I’ve said it before:
Those united behind Trump to hedge bets on their political futures will lose. We won't forget who gave us this mess. #RNC #leadershipfail— Trevor Williams (@jtrevorwilliams) July 18, 2016
No turning back: The ordnance has been launched. |
For some reason, many failed to realize that the Donald had already thrust the choice upon them. They thought maybe, just maybe, Hillary was bad enough of an opponent that there was a way to ride it out, to survive until a Trump presidency justified their goal-line stand.
She was almost unlikable enough, but the success of this strategy now looks increasingly unlikely, and those who clung to Trump as the levee blocking Hillary’s flood of liberalism will likely be doubly disappointed in November. They could now lose both the presidency and the only legislative bulwark they had against her agenda because of a terrible miscalculation.
They thought that people like me, those who feel homeless in this election, would eventually come around to supporting their imperfect choice, that their lesser-of-two-evils argument would hold true as it has in years where their candidate may not have been a shining star, but at least was remotely competent. But his complete lack of substance on the issues and the further revelations about his character, I believe, has proved them wrong. The supposed “evil” of the one has somehow been Trumped by the volatility and crassness of the other. We're still homeless.

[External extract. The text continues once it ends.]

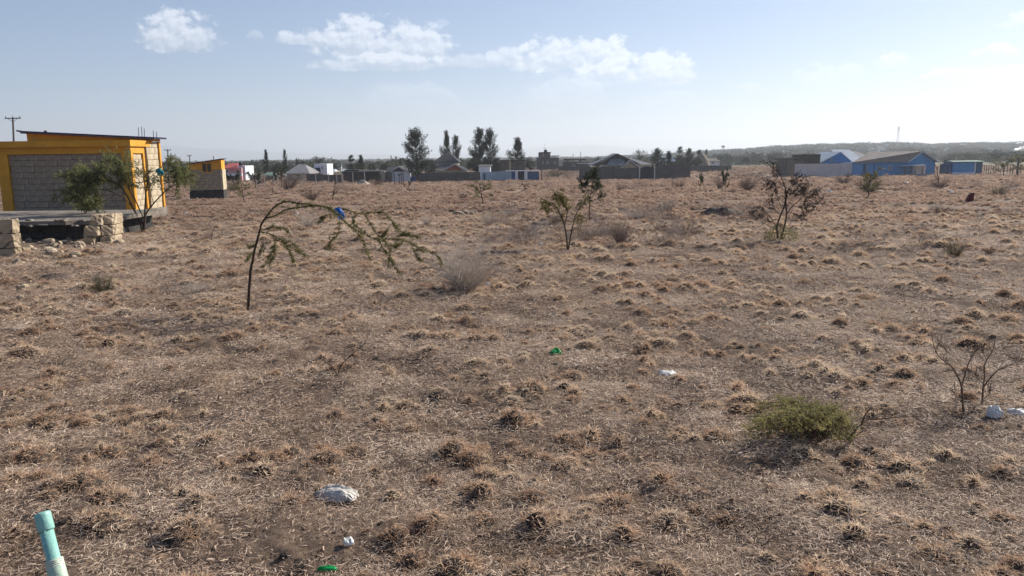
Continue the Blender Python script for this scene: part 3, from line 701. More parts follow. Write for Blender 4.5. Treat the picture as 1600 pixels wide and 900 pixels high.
def rubble():
    rr = random.Random(17); hp = P(80, 385); t = empty('rubble_heap', hp, 'heap of broken pale stones spilling down below the concrete slab at the left', 'rubble')
    for i in range(84):
        px = rr.uniform(26, 190); py = 370 + rr.random() ** 1.5 * 34 + max(0, (60 - px)) * .35 - (px > 130) * 4
        if i > 58: px = rr.uniform(-25, 75) ; py = rr.uniform(404, 530); px *= 1 - (py - 404) / 260
        p = P(px, py); k = p.y / 1200; w = rr.choice((6, 8, 9, 12, 16)) * rr.uniform(.7, 1.2) * (1 if i < 59 else .75)
        rough_rock('stone', p + Vector((0, 0, w * k * .15)), w * k * .6, w * k * .5, w * k * .48, (pale_stone, rock_mat, pale_stone)[i % 3], 500 + i, parent=t, sub=2)
    BLOCKED.append((-14, -10.0, 17.2, 20.6))
def near_wall():
    D = 16.3; x0, x1 = W(-160, 370, D).x, W(22, 370, D).x; zt = W(12, 342, D).z; zg = float(base_z(x1, D)) - .1
    t = empty('stone_wall', (x1, D, zg + .1), 'end of a waist high wall of pale cracked quarry stone at the left edge', 'wall')
    rnd = random.Random(3); H = zt - zg
    for c in range(3):
        x = x0 + (c % 2) * .2; z0 = zg + c * H / 3
        while x < x1 - .02:
            L = min(rnd.uniform(.35, .5), x1 - x)
            if x1 - (x + L) < .1: L = x1 - x
            j = lambda: rnd.uniform(-.015, .015)
            rough_block([(x + .01, D + j(), z0), (x + L - .01, D + j(), z0), (x + L - .01, D + .24, z0), (x + .01, D + .24, z0),
                      (x + .01, D + j(), z0 + H / 3 - .012), (x + L - .01 + j(), D + j(), z0 + H / 3 - .012), (x + L - .01, D + .24, z0 + H / 3 - .012), (x + .01, D + .24, z0 + H / 3 - .012)], c * 10 + int(x * 40) + 5, .011).build('stone', pale_stone, t, org=(x, D, z0))
            x += L
    BLOCKED.append((x0, x1, D, D + .25))
near_wall(); rubble()
rub = [(40, 396, 15, 11, pale_stone, 'upright pale stone touching the right end of the cracked stone wall'), (52, 392, 7, 9, pale_stone, 'narrow pale stone upright beside the end of the cracked stone wall'),
       (72, 391, 17, 9, grey_block, 'dark fronted squared block lying among pale rubble below the slab'), (80, 376, 16, 9, rock_mat, 'smooth rounded buff boulder resting on top of the rubble under the slab'),
       (93, 384, 9, 10, pale_stone, 'square pale block end poking out right of the rubble boulder'), (62, 380, 8, 5, rock_mat, 'small buff stone at the left top of the rubble heap'),
       (108, 374, 10, 5, rock_mat, 'flat brown stone right of the rounded boulder under the slab'), (122, 372, 8, 5, pale_stone, 'small pale stone at the foot of the broken wall end'),
       (144, 374, 12, 4, pale_stone, 'flat pale stone in front of the broken wall end'), (108, 412, 9, 6, rock_mat, 'lone pinkish stone on the grass in front of the rubble'),
       (36, 448, 16, 12, pale_stone, 'pointed pale stone half buried near the yellow grass at the left edge'), (83, 449, 10, 5, white_plastic, None),
       (6, 487, 18, 9, rock_mat, 'wide buff stone cut by the left edge of the picture, upper one'), (20, 497, 9, 8, rock_mat, 'small cube shaped pink stone beside the wide buff stone at the left edge'),
       (28, 514, 34, 7, rock_mat, 'long flat slab stone with a dark underside at the left edge'), (66, 500, 8, 5, rock_mat, 'small bright pink stone right of the long flat slab stone'),
       (22, 478, 8, 4, rock_mat, 'thin flat stone just above the wide buff stone'), (202, 466, 7, 6, rock_mat, 'pale triangular stone alone in the grass left of the bent sapling'),
       (960, 514, 9, 8, dark_and_shaded_rock, 'dark grey rock sitting in the middle of the field'), (97, 566, 6, 5, dark_and_shaded_rock, 'small black clod on the bare path at the left'),
       (318, 583, 7, 7, grey_block, 'small grey white stone among straw left of the dry twig'), (1376, 692, 7, 4, rock_mat, 'small pale stone just right of the green ground shrub'),
       (905, 572, 7, 3, rock_mat, 'thin pale stick like stone right of the green wrapper'), (848, 388, 5, 5, rock_mat, 'pale stone left of the yellow topped thorn tree base')]
for i, (px, py, w, h, m, lab) in enumerate(rub):
    if lab is None:
        p = P(px, py); k = p.y / 1200; rough_rock('paper_scrap', p + Vector((0, 0, .01)), w * k * .5, w * k * .35, h * k * .4, m, 100 + i, 'curled white scrap of rubbish right of the pointed pale stone', 'litter', 'white scraps of litter'); continue
    p = P(px, py); k = math.hypot(p.x, p.y) / 1200; p.z += h * k * .18
    rough_rock('stone', p, w * k * .55, w * k * .42, h * k * .62, m, 100 + i, lab, 'stone', 'loose stones in the field', yaw=.2 if w > 25 else 0)

# ================================================================== vegetation builders
def rvec(rnd): return Vector((rnd.gauss(0, 1), rnd.gauss(0, 1), rnd.gauss(0, 1))).normalized()
def resample(pts, n):
    """smooth curve through the points"""
    pts = [Vector(p) for p in pts]; out = []
    ext = [pts[0] * 2 - pts[1]] + pts + [pts[-1] * 2 - pts[-2]]
    for i in range(1, len(ext) - 2):
        a, b, c, d = ext[i - 1:i + 3]
        for k in range(n):
            t = k / n; out.append(.5 * ((2 * b) + (c - a) * t + (2 * a - 5 * b + 4 * c - d) * t * t + (3 * b - a - 3 * c + d) * t ** 3))
    out.append(pts[-1]); return out
def stem_px(pts, D, seed, dep=.0):
    """pixel path -> world points, wandering in depth as real branches do"""
    rnd = random.Random(seed); drift = rnd.uniform(-1, 1) * dep; out = []
    for i, (x, y) in enumerate(pts):
        out.append(W(x, y, D + drift * i / max(1, len(pts) - 1) + rnd.uniform(-.1, .1) * dep))
    return out
def twiggy(wood, pts, r0, r1, rnd, n, L, leafer=None, sub=0, k=4, ang=.9, gravity=0.0):
    """a stem with n side twigs; leafer(point, direction) is called along twigs"""
    N = len(pts); wood.tube(pts, [r0 + (r1 - r0) * i / (N - 1) for i in range(N)], k)
    for _ in range(n):
        i = rnd.randrange(max(1, N // 4), N - 1) if N > 3 else 0
        t = (pts[i + 1] - pts[i]).normalized(); d = (t + rvec(rnd) * ang).normalized(); d.z -= gravity
        l = L * rnd.uniform(.4, 1.1); q = [pts[i].copy()]
        for s in range(3):
            d = (d + rvec(rnd) * .28 + Vector((0, 0, -gravity))).normalized(); q.append(q[-1] + d * l / 3)
        if sub: twiggy(wood, q, max(r1 * .8, .0015), .001, rnd, sub, L * .5, leafer, 0, 3, ang, gravity)
        else: wood.tube(q, [max(r1 * .7, .0013), .0013, .001, .0007], 3, False)
        if leafer:
            for a, b in zip(q[:-1], q[1:]): leafer(a, b)

def acacia():
    base = P(224, 362); D = base.y
    t = empty('acacia_tree', base, 'spreading green thorn tree with many thin trunks standing before the yellow cornered building', 'tree')
    rnd = random.Random(12); wood = G(); thin = G(); leaf = G()
    def leafer_for(dens):
        def f(a, b):
            d = (b - a); n = int(dens * 1.7 * rnd.uniform(.4, 1.6))
            for _ in range(n):
                p = a + d * rnd.random(); q = (rvec(rnd) + Vector((0, 0, .25)) + d.normalized() * .5).normalized()
                leaf.leaf(p, q, rnd.uniform(.05, .12), rnd.uniform(.016, .028), rnd)
        return f
    stems = [([(222, 362), (218, 345), (208, 325), (198, 305), (186, 290), (168, 282), (140, 284), (112, 292)], .03, .008, 6, 9, .9), ([(198, 305), (182, 284), (156, 272), (126, 272), (104, 284)], .012, .004, 6, 9, -1.0),
             ([(224, 362), (222, 340), (214, 318), (204, 300), (196, 280), (184, 262), (168, 252)], .026, .007, 6, 8, -.3),
             ([(225, 362), (226, 340), (227, 318), (228, 300), (230, 285), (226, 272), (212, 262)], .032, .008, 3, 6, .4),
             ([(226, 360), (228, 335), (240, 318), (252, 305), (262, 295), (280, 286), (296, 281), (304, 283)], .028, .006, 1.4, 6, .3),
             ([(228, 300), (236, 288), (246, 274), (254, 258), (262, 252), (270, 260), (280, 266)], .014, .005, 5, 7, -.4),
             ([(208, 325), (196, 312), (176, 300), (150, 296), (124, 306), (102, 312)], .016, .005, 6, 9, -1.1),
             ([(204, 300), (188, 276), (172, 268), (150, 270), (126, 278)], .014, .005, 6, 9, 1.1),
             ([(198, 305), (186, 300), (168, 312), (146, 322), (130, 318)], .012, .004, 7, 9, .1),
             ([(230, 285), (240, 272), (252, 266), (266, 270), (282, 272)], .012, .004, 5, 7, .9),
             ([(214, 318), (206, 296), (202, 278), (196, 262), (186, 253), (176, 250)], .012, .004, 4, 6, -.6),
             ([(228, 300), (220, 286), (212, 276), (200, 272)], .010, .003, 3, 5, -.9), ([(240, 318), (236, 300), (242, 286), (256, 282)], .010, .003, 2, 4, .5),
             ([(150, 296), (140, 288), (128, 286), (114, 300)], .008, .003, 5, 7, .9), ([(176, 300), (160, 290), (148, 276), (134, 272)], .008, .003, 5, 7, -.9),
             ([(246, 274), (262, 276), (272, 276), (284, 284)], .008, .003, 5, 7, .2), ([(225, 362), (234, 352), (240, 345)], .010, .003, 0, 3, .1)]
    for i, (pp, r0, r1, dens, nt, dep) in enumerate(stems):
        pts = resample(stem_px(pp, D, i + 1, abs(dep) * 1.3 + .15), 3)
        wood.tube(pts, [r0 + (r1 - r0) * k / (len(pts) - 1) for k in range(len(pts))], 6)
        twiggy(thin, pts[len(pts) // 3:], .004, .003, rnd, int(nt * 2.4), .6, leafer_for(dens * .75) if dens else None, 3, 3, .85, -.01)
    wood.build('trunk', bark, t, smooth_=True); tagk = thin.build('branches', bark, t); leaf.build('crown', acacia_leaf, t)
    return base
acacia()

def crumpled(name, pos, sx_, sy_, sz_, m, seed, label, cat, group=None, n=9, hang=False):
    rnd = random.Random(seed); v = []; f = []
    for i in range(n + 1):
        for j in range(n + 1):
            u = i / n * 2 - 1; w = j / n * 2 - 1; e = 1 - .45 * (abs(u) ** 3 + abs(w) ** 3) / 2 + rnd.uniform(-.08, .08)
            hgt = (1 - max(abs(u), abs(w)) ** 2) * .75 + .5 * (vnoise(u * 2.3 + seed, w * 2.3, seed) - .3) + rnd.uniform(-.1, .1)
            if max(abs(u), abs(w)) > .98: hgt = rnd.uniform(0, .12)
            v.append((u * sx_ * e, w * sy_ * e, float(hgt) * sz_))
    for i in range(n):
        for j in range(n): a = i * (n + 1) + j; f.append((a, a + n + 1, a + n + 2, a + 1))
    me = bpy.data.meshes.new(name); me.from_pydata(v, [], f); me.materials.append(m); o = bpy.data.objects.new(name, me); COL.objects.link(o); o.location = pos
    if hang: o.rotation_euler = (R(80), R(62), 0)
    else: o.rotation_euler = (0, 0, rnd.uniform(-.5, .5))
    return tag(o, label, cat, group)
crumpled('plastic_bag', W(250, 269, 23.4), .16, .12, .12, teal_plastic, 5, 'crumpled teal plastic bag caught in the upper right branches of the thorn tree', 'bag', hang=True)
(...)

Some Republicans were shaken from their fantasy this week when Trump’s lewd video emerged. They then disavowed him as if the “p-word” somehow made the chauvinism oozing from his macho persona and checkered history with women officially unacceptable:
"That's it, that's the last straw," they said, surrounded by billions of straws— Kumail Nanjiani (@kumailn) October 8, 2016
Others even continued their balancing act. Paul Ryan, the party’s best tightrope walker, continued to straddle the line between abhorring the candidate and walking away from the party’s nominee. The best he could do? “I’ll no longer defend him.” Funny enough, Ryan had already bent over backwards to avoid defending him for the entire campaign.
Sadly, the damage is done for Republicans who couldn’t find their backbone. The grenade has already been lobbed into their midst. The question is whether they will run and perhaps survive for the battles ahead, or fall on it for the man who pulled the pin in the first place.